Thursday, July 10, 2008
Short-Term Missions
- "Unfortunately, STM trips often make the serious mistake of providing relief in contexts in which development is the appropriate intervention. Providing handouts of goods and services in such a situation can do enormous damage by undermining the willingness and capacity of low-income communities to be stewards of their own human and physical assets. Doing relief in a development context isn’t just ineffective; it’s damaging!"
- "Instead of focusing on the gifts and abilities that God has placed in low-income communities, the implicit assumption of many STM trips can be, “We must come in and build houses for you, because you don’t have the materials or know-how to do so yourselves. You need us to show you how to run Vacation Bible Schools in your community because we know more than you do.” This “needs-based” approach exacerbates the feelings of inferiority that are rampant in many low-income communities and can inflate the sense of superiority of the STM teams. In addition, these assumptions are not always true!"
I am, and have been for some time, less than enamored with the whole STM thing. My biggest beef with lies in the fact that most I have experienced are not about the recipients of the aid, but about the senders. This trips really do help build local congregations, but, as these quotations point out, they do not necessarily help the people they are aimed at helping.

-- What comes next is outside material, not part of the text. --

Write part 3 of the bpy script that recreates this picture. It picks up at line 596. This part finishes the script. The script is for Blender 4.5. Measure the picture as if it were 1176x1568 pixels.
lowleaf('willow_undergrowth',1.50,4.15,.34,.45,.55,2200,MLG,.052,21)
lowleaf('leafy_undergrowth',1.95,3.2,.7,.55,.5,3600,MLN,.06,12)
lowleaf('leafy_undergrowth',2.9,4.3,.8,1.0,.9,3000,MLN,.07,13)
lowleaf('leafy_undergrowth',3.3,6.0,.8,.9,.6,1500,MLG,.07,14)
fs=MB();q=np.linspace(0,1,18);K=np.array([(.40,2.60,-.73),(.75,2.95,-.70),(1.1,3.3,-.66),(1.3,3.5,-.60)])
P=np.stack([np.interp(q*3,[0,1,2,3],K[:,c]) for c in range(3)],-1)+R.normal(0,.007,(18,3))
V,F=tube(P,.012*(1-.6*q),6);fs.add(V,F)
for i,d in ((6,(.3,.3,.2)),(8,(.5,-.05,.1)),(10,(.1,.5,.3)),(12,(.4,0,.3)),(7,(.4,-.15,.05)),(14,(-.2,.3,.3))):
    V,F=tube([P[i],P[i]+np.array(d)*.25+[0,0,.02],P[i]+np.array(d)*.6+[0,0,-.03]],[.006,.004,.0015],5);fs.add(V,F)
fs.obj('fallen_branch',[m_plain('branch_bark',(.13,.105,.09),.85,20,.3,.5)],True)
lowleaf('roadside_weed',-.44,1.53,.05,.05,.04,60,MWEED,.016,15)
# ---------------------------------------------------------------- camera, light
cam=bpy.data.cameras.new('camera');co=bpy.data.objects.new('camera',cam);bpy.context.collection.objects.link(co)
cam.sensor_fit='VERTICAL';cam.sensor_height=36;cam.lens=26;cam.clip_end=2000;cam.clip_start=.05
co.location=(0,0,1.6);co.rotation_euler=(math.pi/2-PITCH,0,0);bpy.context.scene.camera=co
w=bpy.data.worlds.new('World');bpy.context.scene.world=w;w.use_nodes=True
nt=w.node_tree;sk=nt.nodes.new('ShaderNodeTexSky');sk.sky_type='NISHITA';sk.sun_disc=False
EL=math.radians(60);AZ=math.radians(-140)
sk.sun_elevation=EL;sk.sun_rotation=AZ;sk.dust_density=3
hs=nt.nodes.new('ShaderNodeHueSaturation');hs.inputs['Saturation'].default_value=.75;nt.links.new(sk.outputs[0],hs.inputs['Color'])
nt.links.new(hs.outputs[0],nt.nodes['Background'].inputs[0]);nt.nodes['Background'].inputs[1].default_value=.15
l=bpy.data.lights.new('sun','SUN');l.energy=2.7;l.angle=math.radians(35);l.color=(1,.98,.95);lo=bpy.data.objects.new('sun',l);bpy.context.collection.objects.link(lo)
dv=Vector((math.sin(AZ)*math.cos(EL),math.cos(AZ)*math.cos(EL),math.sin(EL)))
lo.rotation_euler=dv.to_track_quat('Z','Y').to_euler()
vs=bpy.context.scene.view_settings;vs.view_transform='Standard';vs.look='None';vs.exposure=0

Which raises, to my mind, a deeper question - do they REALLY help the senders? Oh sure, they help the sending church - they build community, organization, etc. But does it help the senders, as disciples? Consider, if the call to discipleship is the call to selflessness, would the issues raised in the Monitor piece really be issues?
We so often rush in to do ministry where we sense need, but the need we sense is often our own - our need to do something - so we do the wrong thing to serve our need when we should figure out the right thing.
How often do we think Jesus died and was resurrected because God needed us? God could have easily left us to our sinful suffering. God could also just have easily fixed everything. But God chose a very different path - He chose the path that honored our needs as He created us. That is food for deep thought when we think about missions of all types:
Phil 2:5-8 - Have this attitude in yourselves which was also in Christ Jesus, who, although He existed in the form of God, did not regard equality with God a thing to be grasped, but emptied Himself, taking the form of a bond-servant, {and} being made in the likeness of men. And being found in appearance as a man, He humbled Himself by becoming obedient to the point of death, even death on a cross.Those words take on new and deeper meaning in light of this, don't they? Think about it.